The Court’s conservative majority has repudiated one formidable obstacle used by government (Penn Central) and vindicated important rights against forced intrusions on property rights.


A great victory. But the result should seem so obvious and natural. Are we surprised?  The surprise should be that defense of natural rights required intervention by SCOTUS.  That is startling. Good to see a bright line held up to the light, amid the caliginous darkness of our state capital’s mores and deceitful practices to stop park owners.

Of course, our mobilehome park industry has learned this lesson decades ago. Evidence? Has anyone ventured to build new mobilehome parks in the last 30 years? Res Ipsa Loquitur. But during this same time, how many dozens of parks have closed and disappeared? The California mobilehome population continues to diminish.

But there is a big difference between intruders establishing a foothold which is adverse to the owner’s enterprise–a labor union–and, the natural consequence of invited relationships, which begin to look like the possessory rights of tenancy–a consensual grant in perpetuity/indefinitely (Civil Code §798.55 (b), 798.56a, 798.73, 798.78). The term of mobilehome tenancy is statutory, out of the hands of the parties (despite purposeless lip service to 1-12 month rental agreement offers per Civil Code § 798.18). The Chief Justice makes reference to the expectant visits from public health and safety inspectors, intrusions grounded in protection of the public:

“The government may require property owners to cede a right of access as a condition of receiving certain benefits,” such as a license to operate a business . . . Or, for that matter, conditions for a permit to operate a mobilehome park.

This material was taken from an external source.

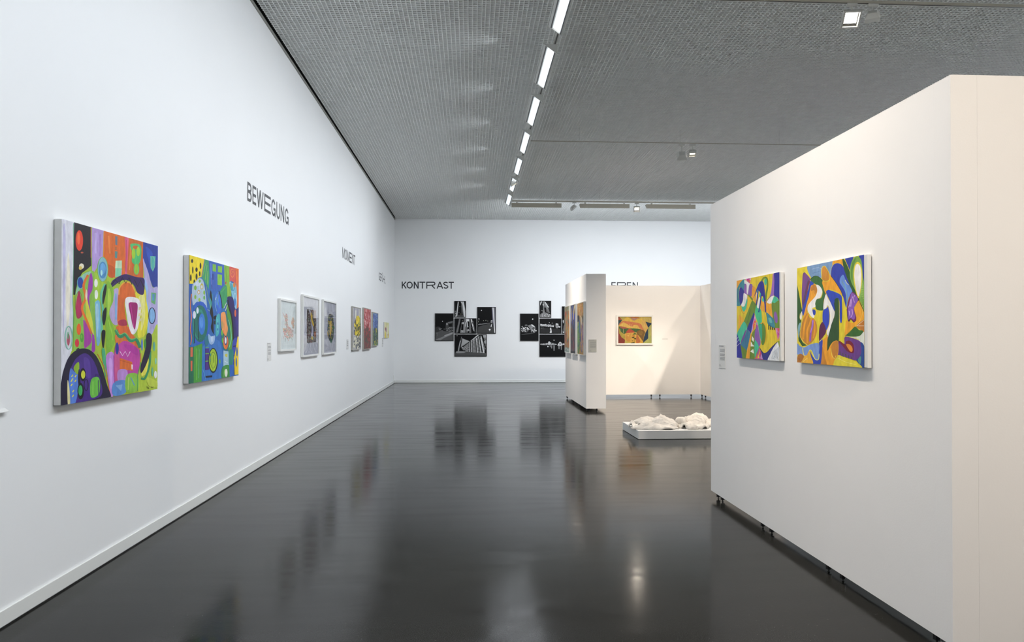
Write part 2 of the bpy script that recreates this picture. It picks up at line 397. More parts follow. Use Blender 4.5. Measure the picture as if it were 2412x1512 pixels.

This whole takings argument started back before Jean Hall in Santa Barbara. My firm was working with another in Westlake Village on rent control issues there. I was tasked with developing arguments against a proposed ordinance. So I diagramed the flow of money on a sale and developed the claim that vacancy control is a taking. The argument was brought to Jean Hall’s lawyer in Santa Barbara. The argument prevailed in District Court until, until reversed subsequently. I wrote a brief in the Oceanside rent control case where the appellate court also rejected the argument in 1982-1983.

Judge Bea of the Ninth Circuit says that “rent control” with vacancy control is not rent control, but a “wealth transfer” and not rent control at all, save for the few incumbents in possession at passage. Still, his opinion remains in the minority at this time. Yet, premiums are so clearly “key money” punishable by law in many jurisdictions. In New York, lofts cannot be sold at a profit–a felony. In some cities, accounting to excess price is required. So clear is it, that denial of the premium taking is more an act of political defiance than reasoned judicial temperament.

So this case may warm the embers. But there remains a wide distance between nonconsensual entry to organize workers (a taking), and marketing like crazy to fill spaces where we enthusiastically invite people in to create leasing relationships. It all comes back to the regulatory taking issue and whether more jurists like Judge Bea will bring clear thinking to the 9th circuit.